01/19/2011 06:14 pm ET | Updated May 25, 2011

Need More Alarm Clocks to Wake Up Our Politicians About Taxes and Spending

I'm told that there were several elections in November 2010 in which voters made clear that they would not put up with or authorize taxes to pay for uncontrolled government spending and would not tolerate cynical moves by politicians to circumvent the will of the people. If this is true, it appears that word has not made its way to Illinois, specifically to our capital of Springfield, where last week, a lame duck state legislature approved a large increase in our state individual and corporate income taxes -- from 3% to 5%, and 4.8% to 7%, respectively -- less than 24 hours before a new, less Democratic legislature took over. At the same time, the legislature failed to make any significant cuts in spending which might have mitigated the tax increase.

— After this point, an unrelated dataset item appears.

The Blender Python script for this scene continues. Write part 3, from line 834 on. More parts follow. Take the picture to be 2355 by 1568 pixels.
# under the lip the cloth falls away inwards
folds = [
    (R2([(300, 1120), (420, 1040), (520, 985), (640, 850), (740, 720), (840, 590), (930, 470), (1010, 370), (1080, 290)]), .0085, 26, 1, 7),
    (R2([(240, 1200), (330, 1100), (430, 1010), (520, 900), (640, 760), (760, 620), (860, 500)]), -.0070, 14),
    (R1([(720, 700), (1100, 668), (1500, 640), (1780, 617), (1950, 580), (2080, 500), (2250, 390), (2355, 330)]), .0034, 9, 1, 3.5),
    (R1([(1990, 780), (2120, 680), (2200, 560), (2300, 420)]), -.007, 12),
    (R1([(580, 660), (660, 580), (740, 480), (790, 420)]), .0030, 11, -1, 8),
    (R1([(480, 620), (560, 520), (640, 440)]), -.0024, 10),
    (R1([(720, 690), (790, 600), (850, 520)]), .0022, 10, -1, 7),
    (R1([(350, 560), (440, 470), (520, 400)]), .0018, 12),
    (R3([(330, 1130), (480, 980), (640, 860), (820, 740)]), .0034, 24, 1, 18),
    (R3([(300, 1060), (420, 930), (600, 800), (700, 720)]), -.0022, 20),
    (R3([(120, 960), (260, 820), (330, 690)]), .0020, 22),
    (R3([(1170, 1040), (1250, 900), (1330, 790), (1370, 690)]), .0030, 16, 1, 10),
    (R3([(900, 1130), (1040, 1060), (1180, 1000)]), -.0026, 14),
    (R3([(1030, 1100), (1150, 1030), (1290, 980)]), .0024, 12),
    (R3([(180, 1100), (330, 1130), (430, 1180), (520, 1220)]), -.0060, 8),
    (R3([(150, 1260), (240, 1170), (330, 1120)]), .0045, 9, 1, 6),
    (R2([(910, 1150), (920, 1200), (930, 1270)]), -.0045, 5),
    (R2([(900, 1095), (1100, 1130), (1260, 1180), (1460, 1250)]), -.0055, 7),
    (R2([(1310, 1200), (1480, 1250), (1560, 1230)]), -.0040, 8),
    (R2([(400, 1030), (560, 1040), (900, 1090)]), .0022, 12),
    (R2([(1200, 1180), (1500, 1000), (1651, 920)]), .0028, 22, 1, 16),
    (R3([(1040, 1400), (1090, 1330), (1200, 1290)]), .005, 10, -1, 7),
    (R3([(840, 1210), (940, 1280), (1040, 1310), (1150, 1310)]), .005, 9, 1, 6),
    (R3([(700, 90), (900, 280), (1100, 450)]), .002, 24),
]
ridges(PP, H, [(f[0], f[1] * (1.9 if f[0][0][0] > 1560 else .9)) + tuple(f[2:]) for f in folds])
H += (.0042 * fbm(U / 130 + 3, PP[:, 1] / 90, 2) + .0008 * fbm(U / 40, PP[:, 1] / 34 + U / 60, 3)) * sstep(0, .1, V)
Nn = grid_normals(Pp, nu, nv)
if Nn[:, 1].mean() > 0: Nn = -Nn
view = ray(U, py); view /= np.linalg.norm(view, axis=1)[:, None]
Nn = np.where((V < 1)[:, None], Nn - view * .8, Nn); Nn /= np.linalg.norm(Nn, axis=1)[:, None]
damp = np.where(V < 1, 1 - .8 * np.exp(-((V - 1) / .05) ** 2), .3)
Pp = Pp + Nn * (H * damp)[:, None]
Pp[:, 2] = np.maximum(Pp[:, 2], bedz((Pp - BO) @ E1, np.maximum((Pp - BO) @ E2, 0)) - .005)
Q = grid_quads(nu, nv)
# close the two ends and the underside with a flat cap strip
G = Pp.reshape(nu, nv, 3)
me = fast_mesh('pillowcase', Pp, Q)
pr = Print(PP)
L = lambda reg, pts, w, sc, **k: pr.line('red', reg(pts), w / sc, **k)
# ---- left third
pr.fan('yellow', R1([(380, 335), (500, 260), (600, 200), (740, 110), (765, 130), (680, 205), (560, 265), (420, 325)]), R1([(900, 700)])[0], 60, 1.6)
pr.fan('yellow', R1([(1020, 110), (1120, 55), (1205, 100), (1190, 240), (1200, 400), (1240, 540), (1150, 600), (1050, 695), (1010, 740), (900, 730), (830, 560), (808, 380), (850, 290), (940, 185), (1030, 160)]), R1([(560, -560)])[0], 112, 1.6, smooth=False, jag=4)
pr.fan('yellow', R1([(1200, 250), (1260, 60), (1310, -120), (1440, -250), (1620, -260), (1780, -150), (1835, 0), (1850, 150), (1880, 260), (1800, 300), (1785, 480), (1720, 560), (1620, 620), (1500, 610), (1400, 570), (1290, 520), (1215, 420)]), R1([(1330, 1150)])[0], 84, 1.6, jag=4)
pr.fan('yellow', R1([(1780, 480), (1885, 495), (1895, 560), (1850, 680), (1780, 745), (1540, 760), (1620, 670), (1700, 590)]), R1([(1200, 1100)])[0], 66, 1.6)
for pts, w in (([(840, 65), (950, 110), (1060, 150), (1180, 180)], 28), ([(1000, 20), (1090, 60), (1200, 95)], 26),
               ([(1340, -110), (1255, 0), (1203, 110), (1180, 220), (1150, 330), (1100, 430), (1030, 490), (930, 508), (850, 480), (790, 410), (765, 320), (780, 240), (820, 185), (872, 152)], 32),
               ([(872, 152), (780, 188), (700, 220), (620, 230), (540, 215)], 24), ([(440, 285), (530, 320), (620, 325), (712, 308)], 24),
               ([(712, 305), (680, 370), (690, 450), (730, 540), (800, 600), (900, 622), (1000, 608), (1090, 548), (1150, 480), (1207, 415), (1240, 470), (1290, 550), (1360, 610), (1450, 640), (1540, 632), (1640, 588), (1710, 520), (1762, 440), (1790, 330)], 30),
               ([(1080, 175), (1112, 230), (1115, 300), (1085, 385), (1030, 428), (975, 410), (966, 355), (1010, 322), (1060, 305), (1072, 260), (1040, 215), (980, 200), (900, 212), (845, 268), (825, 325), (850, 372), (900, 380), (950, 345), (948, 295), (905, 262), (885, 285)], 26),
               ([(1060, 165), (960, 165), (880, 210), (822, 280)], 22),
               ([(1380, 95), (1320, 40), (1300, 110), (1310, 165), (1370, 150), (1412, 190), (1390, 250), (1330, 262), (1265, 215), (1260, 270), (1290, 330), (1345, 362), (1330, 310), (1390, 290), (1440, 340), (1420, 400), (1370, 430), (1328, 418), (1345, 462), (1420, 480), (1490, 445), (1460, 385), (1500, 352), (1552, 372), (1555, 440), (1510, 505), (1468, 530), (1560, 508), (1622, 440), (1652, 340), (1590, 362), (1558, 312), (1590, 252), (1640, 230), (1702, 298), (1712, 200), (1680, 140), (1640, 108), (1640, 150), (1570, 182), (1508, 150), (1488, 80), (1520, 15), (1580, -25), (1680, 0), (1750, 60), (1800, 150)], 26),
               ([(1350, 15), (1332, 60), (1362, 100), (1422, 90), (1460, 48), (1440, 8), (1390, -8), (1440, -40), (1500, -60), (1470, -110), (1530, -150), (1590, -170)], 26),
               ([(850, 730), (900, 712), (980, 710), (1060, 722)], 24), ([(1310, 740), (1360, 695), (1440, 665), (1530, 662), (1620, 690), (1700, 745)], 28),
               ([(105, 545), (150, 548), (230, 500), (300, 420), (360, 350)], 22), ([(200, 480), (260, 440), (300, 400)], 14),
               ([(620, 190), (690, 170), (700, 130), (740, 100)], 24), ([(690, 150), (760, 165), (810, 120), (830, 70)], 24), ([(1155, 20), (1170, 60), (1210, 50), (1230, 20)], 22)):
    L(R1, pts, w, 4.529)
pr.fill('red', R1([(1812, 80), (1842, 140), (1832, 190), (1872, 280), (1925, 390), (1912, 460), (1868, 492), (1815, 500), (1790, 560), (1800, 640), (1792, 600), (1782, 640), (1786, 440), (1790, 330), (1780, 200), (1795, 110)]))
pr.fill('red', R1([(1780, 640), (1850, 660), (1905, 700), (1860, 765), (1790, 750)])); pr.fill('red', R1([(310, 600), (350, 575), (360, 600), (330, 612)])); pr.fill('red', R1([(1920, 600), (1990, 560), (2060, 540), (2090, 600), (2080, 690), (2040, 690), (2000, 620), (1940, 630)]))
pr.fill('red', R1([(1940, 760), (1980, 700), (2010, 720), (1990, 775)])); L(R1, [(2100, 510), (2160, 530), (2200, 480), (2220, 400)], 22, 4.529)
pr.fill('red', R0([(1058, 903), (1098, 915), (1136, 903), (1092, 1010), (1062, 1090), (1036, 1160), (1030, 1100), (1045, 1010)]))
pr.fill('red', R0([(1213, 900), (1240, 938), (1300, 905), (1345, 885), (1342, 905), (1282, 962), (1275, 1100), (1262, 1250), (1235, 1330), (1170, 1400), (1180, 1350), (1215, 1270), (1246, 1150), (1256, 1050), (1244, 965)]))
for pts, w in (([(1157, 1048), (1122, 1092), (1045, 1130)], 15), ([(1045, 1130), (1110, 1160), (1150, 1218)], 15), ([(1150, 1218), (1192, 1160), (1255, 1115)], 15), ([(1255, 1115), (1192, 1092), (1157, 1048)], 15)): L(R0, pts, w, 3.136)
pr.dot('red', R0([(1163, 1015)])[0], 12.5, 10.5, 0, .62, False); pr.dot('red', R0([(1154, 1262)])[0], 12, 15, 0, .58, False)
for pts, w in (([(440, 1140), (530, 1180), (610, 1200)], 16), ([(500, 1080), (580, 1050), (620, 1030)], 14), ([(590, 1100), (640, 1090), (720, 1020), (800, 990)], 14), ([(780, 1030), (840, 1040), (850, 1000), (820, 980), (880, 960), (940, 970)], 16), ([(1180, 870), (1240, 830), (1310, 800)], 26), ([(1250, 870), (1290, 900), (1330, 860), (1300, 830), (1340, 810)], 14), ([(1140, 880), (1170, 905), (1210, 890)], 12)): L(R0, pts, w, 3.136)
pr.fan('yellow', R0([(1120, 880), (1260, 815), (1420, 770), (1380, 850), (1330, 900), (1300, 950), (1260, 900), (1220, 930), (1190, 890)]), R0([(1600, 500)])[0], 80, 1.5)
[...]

This behavior should be a national issue in the 2012 elections, as an example of why we need fundamental change in our political landscape. Its common knowledge that Illinois is in a huge fiscal mess and that something needed to be done to deal with it. However, common sense would dictate that the something include substantial cuts in spending if there were going to be any tax increases. Yet this was not the case, and the full burden falls on taxpayers, as a result of a sleazy gambit by legislative leaders of using lame ducks to push through the increase.

Both in terms of its substance and methodology, this type of politics must be banished on the local and national levels. Making a change like this without allowing genuine accountability to voters suggests our elected officials are contemptuous of their constituents and fuels a great deal of animosity, not to mention undermining confidence in our entire political system. If the leadership feels that taxes must increase, let them take direct responsibility for doing so instead of hiding behind disappearing legislators. The ObamaCare episode where numerous procedural tricks were used to ram through a program which did not have sufficient legislative support should be instructive in terms of gauging the impact on public support.

Of equal significance is the flawed nature of the policy itself. Perhaps some tax increase could be justified in view of the magnitude of the problem, but this drastic increase will only impair the business climate and reduce actual tax collections. When the legislature seems to be deluded into believing that government is sustainable at its present size and that no one connected with government needs to make any sacrifice, but that the taxpayers are simply a bottomless pit to be used to fund ever larger social services and compensation to public employees, citizens having a choice as to where to live, work, invest or maintain businesses will act accordingly. Witness the growing problems in the municipal bond markets as states encounter difficulty selling new issues, which in many cases are intended to facilitate refinancing of exiting issues. There is real risk of these problems spilling over into broader credit markets.

Its time for enlightened politicians at both the state and national levels to openly make an example out of states like Illinois and make clear that practices like this must change immediately or risk another financial meltdown similar to what we saw in 2008. We see in states such as Wisconsin that this sort of discussion is no longer a political third rail, fatal to the prospects of those who speak honestly, and that the state is aggressively courting Illinois businesses.

As voters, let's make sure we reward those who talk sense instead of continuing to shove pressing issues under the rug.